To confirm above mentioned statement objective measurements of two fundamental frequency algorithms, i.e. fast autocorrelation (time-domain method) and HPS (Harmonic Product Spectrum; frequency-domain method), and two pitch correction algorithms, i.e. PSOLA (Pitch-Synchronous Overlap-Add; time-domain method) and modified phase vocoder (frequency-domain method) were performed together with listening tests. The algorithms’ codes came from Connexions website. The algorithms were examined in all four possible combinations. Research was based on male and female glissando singing samples. Obtained corrected signals for male glissando articulation, according to the algorithm combinations, are presented below. The correction employs increasing the first tone of the glissando by a whole tone and a half and preserving it for the whole duration of the sample.

LISTEN: Original signal

LISTEN: Fast autocorrelation with PSOLA algorithm

LISTEN: Fast autocorrelation with modified phase vocoder

LISTEN: HPS with PSOLA algorithm

LISTEN: HPS with modified phase vocoder

Basing on the comparison of the results it was stated that the combination giving best results is HPS algorithm and PSOLA. It was assumed that the aim of the designed system was to correct detuned monophonic singing signal and there was no necessity for large pitch shifts. Therefore, PSOLA algorithm was the right choice in that case, because the resulting signal was of a better quality than the one obtained using modified phase vocoder.

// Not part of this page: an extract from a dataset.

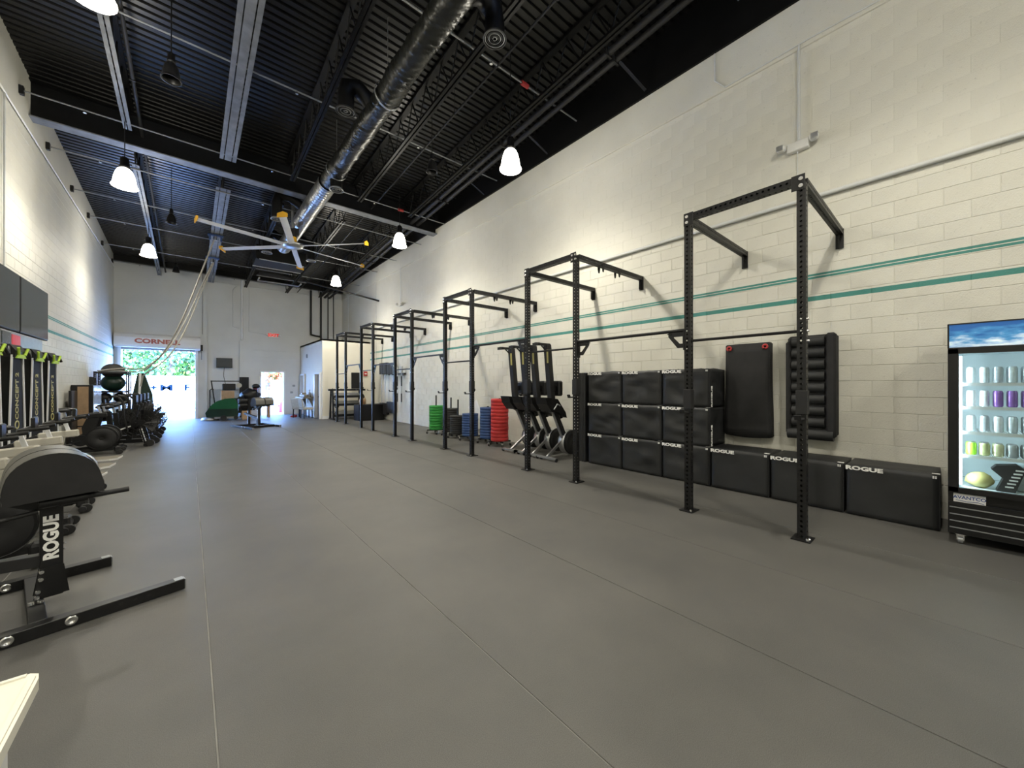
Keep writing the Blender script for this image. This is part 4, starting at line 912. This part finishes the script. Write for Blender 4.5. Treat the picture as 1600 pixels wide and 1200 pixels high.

Analyzing results obtained using the implemented system it was concluded that a very important factor for quality of correction is the frame length mentioned earlier. Before proceeding with the fundamental frequency detection or pitch correction, a signal must be partitioned into smaller overlapping parts, called frames. The task of the fundamental frequency detection is to detect pitch in each single frame. If the frame is of a such length that the short fragment of melody which corresponds to it contains more than just one note, then the algorithm as a resulting pitch indicates one of the pitches of these notes. Therefore, one could consider very short frames to be the right solution. However, the shorter frame the poorer quality of a corrected signal. Below, there are two audio samples corrected using different frame lengths to present this phenomenon.

LISTEN: Frame length: 2048 samples (hop size: 512)

LISTEN: Frame length: 8192 samples (hop size: 2048)

As a solution an additional frame length selection module was engineered in the system, which bases on the note duration retrieved from the MIDI pattern. In such a method frame lengths can vary and they depend on duration of a note, song tempo and a distance from neighboring notes within time sequence.

The system was implemented in JAVA programming environment as it provides many free libraries for work with sound. In fig. 2 a main window of the application engineered is presented.

Fig. 2: The main window of the detuned singing automatic detection and correction application


In the paper a basic structure of a typical pitch correction system along with commonly used methods and algorithms was presented. The algorithms were reviewed in the context of their drawbacks, essential while dealing with human singing correction. There were four possible combinations of chosen algorithms examined and basing on the best results obtained for human voice our own system of detuned singing correction was developed. It was stated that the weak point and a feature determining the quality of correction was the optimum choice of the frame length. Therefore, further improvements of the system should consist in variable frame length selection module basing on time values of notes contained in the MIDI pattern. Using methods described in the paper along with the improvements proposed a simple system of relatively good quality in comparison with much more complex systems was developed.